On Sat, 13 Jun 2026 at 15:46, Dilip Kumar <[email protected]> wrote:
>
> On Thu, Jun 11, 2026 at 5:53 PM vignesh C <[email protected]> wrote:
> >
> > On Thu, 11 Jun 2026 at 10:44, Dilip Kumar <[email protected]> wrote:
> > >
> > > Please find the rebased patch
> > > 1. It includes the new 0005 patch for reporting errors for DDLs on clt.
> > >
> > > Open comments:
> > > 1. Recent comments from Nisha and Shveta after v47 are still open
> > > 2. Vignesh's patch for "describe related" changes needs a rebase. Can
> > > you do that, Vignesh? Meanwhile, I will close all the open comments
> > > and try to share a new version by EOD today.
> >
> > Here is the rebased version of the patch attached.
>
> Please find attached the latest patch. I have reordered the series,
> moving 0006 to 0002, and updated the lock restrictions. We now allow
> ACCESS SHARE mode exclusively to ensure pg_dump can acquire its
> necessary locks, while blocking higher-level locks to prevent
> interference with insertions into the conflict log tables.

While reviewing operations on the pg_conflict schema, I noticed a few
behaviors that I wasn't sure were intentional.
1. REINDEX is allowed on conflict log tables
postgres=# REINDEX TABLE pg_conflict.pg_conflict_log_16404;
REINDEX

I was not sure whether allowing REINDEX on conflict log tables is
intentional, given that these are system-managed tables.

2. Views are disallowed, but functions are allowed
Creating a view in the pg_conflict schema is rejected:
postgres=# CREATE VIEW v1 AS
SELECT * FROM pg_conflict.pg_conflict_log_16435;
ERROR:  permission denied to create "pg_conflict.v1"
DETAIL:  Conflict schema modifications are currently disallowed.

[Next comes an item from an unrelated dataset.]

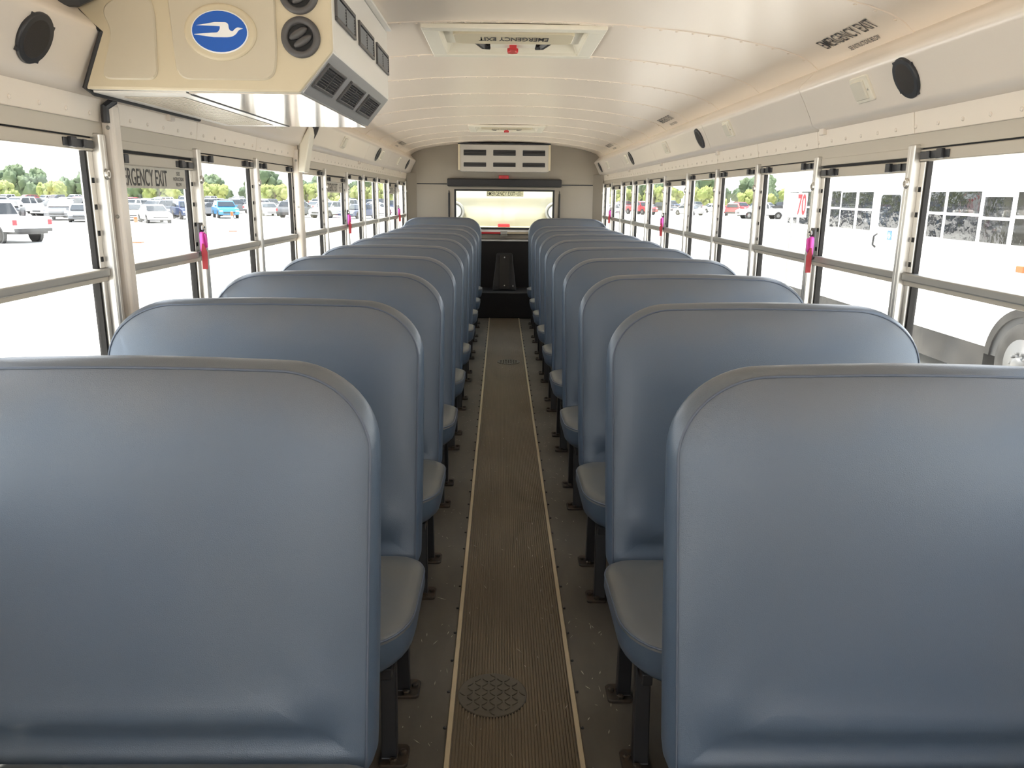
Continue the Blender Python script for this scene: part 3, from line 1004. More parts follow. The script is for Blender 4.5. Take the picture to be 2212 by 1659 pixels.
for s, side in ((1, 'right'), (-1, 'left')):
    proto = make_seat(s)
    for r in range(10):
        o = proto if r == 0 else copy_tree(proto)
        o.location = (s * 0.270, (1.295 if s > 0 else 1.315) + PITCH * r, 0.0)
        if r == 9:
            o.scale.z = 1.052
        row = ORD[r] + (' row from the camera' if 0 < r < 9 else ' row')
        tag(o, 'blue vinyl bus seat %s of the aisle, %s' % (side, row), 'seat', 'bus seats along the aisle')

# ------------------------------------------------------------------ speakers and lamps on the coves
def cove_frame(s, y, t=0.5):
    """frame on the slanted cove face, local x along the bus, local z into the cabin"""
    a, b = Vector((1.086, 0, 1.660)), Vector((1.046, 0, 1.736))
    p = a + (b - a) * t
    up = (b - a).normalized()
    return frame((s * p.x, y, p.z), (0, -s, 0), (s * up.x, 0, up.z))
def speaker(s, y, label, big=1.0):
    m = cove_frame(s, y, 0.45)
    t = empty('speaker', m.translation)
    L = Matrix.Translation(-m.translation) @ m
    k = MB()
    k.smooth = True
    r = 0.058
    k.lathe(L, [(r, -0.002), (r, 0.005), (r * 0.96, 0.008), (r * 0.95, 0.008)], 36)
    k.build('rim', MT['latchblk'], t)
    k = MB()
    k.smooth = True
    k.lathe(L, [(r * 0.95, 0.0055), (r * 0.7, 0.0085), (r * 0.3, 0.010), (0.004, 0.0103)], 36)
    k.build('grille', MT['speaker'], t)
    for a in (35, 125, 215, 305):
        k = MB()
        c = L @ Matrix.Translation((r * math.cos(math.radians(a)), r * math.sin(math.radians(a)), 0.003))
        k.mbox(c, 0.004, 0.004, 0.003)
        k.build('tab', MT['latchblk'], t)
    tag(t, label, 'speaker', 'round speakers on the coves')
def cove_lamp(s, y, label):
    m = cove_frame(s, y, 0.5)
    t = empty('cove_lamp', m.translation)
    L = Matrix.Translation(-m.translation) @ m
    k = MB()
    k.mprism(L, rrect(0.056, 0.040, 0.006), -0.001, 0.008, 0.003)
    k.build('bezel', MT['creamlight'], t)
    k = MB()
    k.mprism(L @ Matrix.Translation((-0.006, 0, 0)), rrect(0.040, 0.030, 0.004), 0.006, 0.015, 0.004)
    k.build('lens', MT['lens'], t)
    for x in (-0.051, 0.043):
        k = MB()
        k.lathe(L @ Matrix.Translation((x, -0.003 * (1 if x > 0 else -1), 0.008)), [(0.0035, 0.0), (0.003, 0.002)], 8)
        k.build('screw', MT['aludark'], t)
    tag(t, label, 'lamp', 'square lamps on the coves')
for i, y in enumerate((2.232, 4.495, 6.833, 8.95)):
    speaker(1, y, 'round dark speaker on the right cove, %s from the camera' % ('nearest', 'second', 'third', 'farthest')[i])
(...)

However, creating a function in the same schema succeeds:
CREATE FUNCTION pg_conflict.get_conflict_count()
RETURNS bigint
LANGUAGE sql
AS $$
    SELECT count(*) FROM pg_conflict.pg_conflict_log_16404;
$$;
CREATE FUNCTION

I noticed similar behavior with the pg_toast schema as well, where
function creation is allowed:

CREATE FUNCTION pg_toast.get_toast_1213_count()
RETURNS bigint
LANGUAGE sql
AS $$
    SELECT count(*) FROM pg_toast.pg_toast_1213;
$$;
CREATE FUNCTION

I am not sure what the rationale is for permitting some object types
while rejecting others.

3. Functions can be created, but triggers cannot:
Although function creation succeeds, trigger creation on a conflict
log table is rejected:
CREATE TRIGGER conflict_audit
AFTER INSERT
ON pg_conflict.pg_conflict_log_16435
FOR EACH ROW
EXECUTE FUNCTION get_conflict_count();
ERROR:  permission denied: "pg_conflict_log_16435" is a conflict log table
DETAIL:  Conflict log tables are system-managed tables for logical
replication conflicts.

Again, I wasn't sure whether this distinction is intentional.

4. User-defined types and domains are allowed
CREATE TYPE pg_conflict.conflict_status AS ENUM ('ACTIVE', 'INACTIVE');
CREATE TYPE

CREATE DOMAIN pg_conflict.positive_int
AS integer
CHECK (VALUE > 0);
CREATE DOMAIN

I was also surprised that creating types and domains is permitted in
the pg_conflict schema.

Overall, I am having some difficulty understanding the rules governing
which operations are allowed and which are disallowed in the
pg_conflict namespace. If these behaviors are intentional, would it
make sense to document the supported and unsupported operations more
clearly? That would help avoid confusion for users.